You may have heard the stereotypes before.
Marijuana being used not just as a way to chill out, but as a way to turn on your creative brain juices. That people who indulge in Mary Jane are somehow more creative than their non-partaking peers.
Maybe you heard it from your weird roommate who smelled like mothballs and had a very active Etsy account. You could have read it in an interview with a fan of Bob Marley who equated Marley’s fondness for ganja with his great music.
While the idea that smoking cannabis could somehow chemically enhance the functions of the brain that make us susceptible to bouts of wild creativity may seem ridiculous at face value, the trope is based in scientific research.
A 2017 study published by the journal Consciousness and Cognition asks this exact question: are cannabis users somehow more creative than other people? The answer, according to the study, is yes — well, sort of.
The study used a personality model called the Big 5 to determine creativity. The model quantifies personality by measuring openness, conscientiousness, agreeableness, extraversion and neuroticism.
Researchers tested 979 undergraduate students using the Big 5 test, asked them to self-determine their own creativity and subjected them to an objective “creativity test.”
They found that sober cannabis users scored higher all around than their sober non-smoking fellow students. The smokers performed higher on the objective tests, and — this is important — they scored higher when self-reporting how creative they were.
While you may be reaching for your grinder as we speak, excited to have a productive reason to toke up regularly, leave the gear in your sock drawer for now.

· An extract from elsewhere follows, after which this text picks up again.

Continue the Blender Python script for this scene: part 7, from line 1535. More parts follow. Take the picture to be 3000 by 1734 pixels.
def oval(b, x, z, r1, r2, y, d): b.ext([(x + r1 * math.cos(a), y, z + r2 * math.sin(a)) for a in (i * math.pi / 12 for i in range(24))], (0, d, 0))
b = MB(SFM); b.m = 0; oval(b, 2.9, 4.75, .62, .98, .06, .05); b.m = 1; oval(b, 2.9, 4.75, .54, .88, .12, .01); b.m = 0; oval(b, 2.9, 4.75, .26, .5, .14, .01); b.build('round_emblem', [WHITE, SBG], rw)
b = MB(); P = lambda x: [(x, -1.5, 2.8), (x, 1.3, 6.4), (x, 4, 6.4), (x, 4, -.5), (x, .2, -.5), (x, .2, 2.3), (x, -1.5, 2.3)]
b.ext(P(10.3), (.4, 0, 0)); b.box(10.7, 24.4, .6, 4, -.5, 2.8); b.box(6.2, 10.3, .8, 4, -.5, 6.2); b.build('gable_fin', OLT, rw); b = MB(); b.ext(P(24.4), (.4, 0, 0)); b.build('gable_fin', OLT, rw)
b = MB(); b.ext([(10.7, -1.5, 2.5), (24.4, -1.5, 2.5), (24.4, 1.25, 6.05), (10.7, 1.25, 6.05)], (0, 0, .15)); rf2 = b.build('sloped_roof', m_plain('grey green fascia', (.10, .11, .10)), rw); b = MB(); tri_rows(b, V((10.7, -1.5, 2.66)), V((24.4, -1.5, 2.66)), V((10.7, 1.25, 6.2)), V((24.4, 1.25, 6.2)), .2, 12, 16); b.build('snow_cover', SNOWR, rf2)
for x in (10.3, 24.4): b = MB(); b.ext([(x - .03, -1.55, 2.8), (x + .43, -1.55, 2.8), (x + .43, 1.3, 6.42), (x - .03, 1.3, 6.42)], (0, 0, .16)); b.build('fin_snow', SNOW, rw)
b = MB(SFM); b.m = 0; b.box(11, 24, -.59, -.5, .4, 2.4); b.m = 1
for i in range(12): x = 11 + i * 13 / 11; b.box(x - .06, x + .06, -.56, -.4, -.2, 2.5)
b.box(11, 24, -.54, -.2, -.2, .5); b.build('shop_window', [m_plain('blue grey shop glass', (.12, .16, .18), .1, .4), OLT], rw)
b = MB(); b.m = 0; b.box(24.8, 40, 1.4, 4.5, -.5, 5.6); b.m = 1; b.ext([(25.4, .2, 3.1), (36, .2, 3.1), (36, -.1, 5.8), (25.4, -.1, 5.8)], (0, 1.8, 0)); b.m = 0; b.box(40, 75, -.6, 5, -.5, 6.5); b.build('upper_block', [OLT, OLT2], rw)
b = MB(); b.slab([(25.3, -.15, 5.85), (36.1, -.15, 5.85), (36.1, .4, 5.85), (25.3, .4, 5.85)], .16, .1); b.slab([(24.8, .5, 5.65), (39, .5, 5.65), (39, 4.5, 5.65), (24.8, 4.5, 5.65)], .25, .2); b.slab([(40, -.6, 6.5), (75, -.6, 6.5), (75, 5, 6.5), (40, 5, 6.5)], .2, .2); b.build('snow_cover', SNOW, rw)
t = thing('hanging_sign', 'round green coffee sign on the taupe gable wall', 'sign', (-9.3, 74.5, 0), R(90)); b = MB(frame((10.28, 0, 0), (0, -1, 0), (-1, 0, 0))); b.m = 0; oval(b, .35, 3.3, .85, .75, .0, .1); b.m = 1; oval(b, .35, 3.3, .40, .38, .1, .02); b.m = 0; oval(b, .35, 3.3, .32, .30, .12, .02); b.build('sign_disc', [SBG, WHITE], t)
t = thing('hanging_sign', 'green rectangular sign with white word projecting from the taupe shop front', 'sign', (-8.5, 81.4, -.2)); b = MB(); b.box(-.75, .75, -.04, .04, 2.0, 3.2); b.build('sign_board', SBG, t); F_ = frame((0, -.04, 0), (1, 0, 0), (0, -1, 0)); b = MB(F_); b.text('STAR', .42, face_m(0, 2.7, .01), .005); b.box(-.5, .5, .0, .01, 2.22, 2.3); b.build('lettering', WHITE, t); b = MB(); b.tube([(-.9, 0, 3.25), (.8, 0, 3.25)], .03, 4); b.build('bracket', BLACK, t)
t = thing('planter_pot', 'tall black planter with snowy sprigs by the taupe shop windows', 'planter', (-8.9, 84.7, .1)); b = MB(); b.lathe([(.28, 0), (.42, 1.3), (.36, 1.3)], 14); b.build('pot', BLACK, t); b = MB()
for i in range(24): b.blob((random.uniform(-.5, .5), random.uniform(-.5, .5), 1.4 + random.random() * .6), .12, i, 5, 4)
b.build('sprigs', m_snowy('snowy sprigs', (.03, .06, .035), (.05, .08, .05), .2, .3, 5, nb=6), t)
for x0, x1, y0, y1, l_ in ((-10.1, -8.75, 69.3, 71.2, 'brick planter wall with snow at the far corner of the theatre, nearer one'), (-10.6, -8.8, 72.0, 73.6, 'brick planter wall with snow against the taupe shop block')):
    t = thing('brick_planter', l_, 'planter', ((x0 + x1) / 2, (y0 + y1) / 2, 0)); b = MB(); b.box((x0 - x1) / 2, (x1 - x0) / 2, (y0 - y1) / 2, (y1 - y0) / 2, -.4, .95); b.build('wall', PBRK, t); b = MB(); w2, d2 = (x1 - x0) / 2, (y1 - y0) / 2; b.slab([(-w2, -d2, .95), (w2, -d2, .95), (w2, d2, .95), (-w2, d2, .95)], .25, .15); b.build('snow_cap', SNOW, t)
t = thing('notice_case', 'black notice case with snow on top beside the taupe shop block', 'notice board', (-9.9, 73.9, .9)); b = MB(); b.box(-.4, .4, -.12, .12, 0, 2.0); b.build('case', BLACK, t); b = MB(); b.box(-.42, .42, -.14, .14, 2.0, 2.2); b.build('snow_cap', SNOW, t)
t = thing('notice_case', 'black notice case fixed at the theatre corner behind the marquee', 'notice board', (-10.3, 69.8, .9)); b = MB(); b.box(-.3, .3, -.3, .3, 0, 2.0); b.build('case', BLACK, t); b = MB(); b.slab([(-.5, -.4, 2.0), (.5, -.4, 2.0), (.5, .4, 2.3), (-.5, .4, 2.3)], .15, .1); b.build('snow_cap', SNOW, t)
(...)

Correlation is not always causation, and this study is no different. The increased levels of objective creativity may not come from cannabis, but from what inspires some to partake in recreational cannabis. The study suggests people who are more open to new experiences (say, trying a joint at your first house party) are in the same group as people with creative tendencies.
Going back to that important point, cannabis users considered themselves more creative overall.
The study also found those who partake are generally more extroverted and less conscientious. Or, the type of people more likely to confidently call themselves a creative.
One could consider the study to be proving cannabis users to not be more creative than non-users, but proving creative types are more prone to the type of personality traits that would inspire someone to regularly smoke weed.
As the plant becomes increasingly legal to use recreationally across the world, more and more people are coming out saying regular cannabis use has improved their quality of life. From acne to autism, cannabidiol (CBD) oil has been integrated into a wide range of treatment plans. The science, however, remains out on whether it can improve your screenplay as well as it can your skin.
So, based on the research we now have, it’s not the marijuana that opens your mind. Turns out, your mind’s been open all along.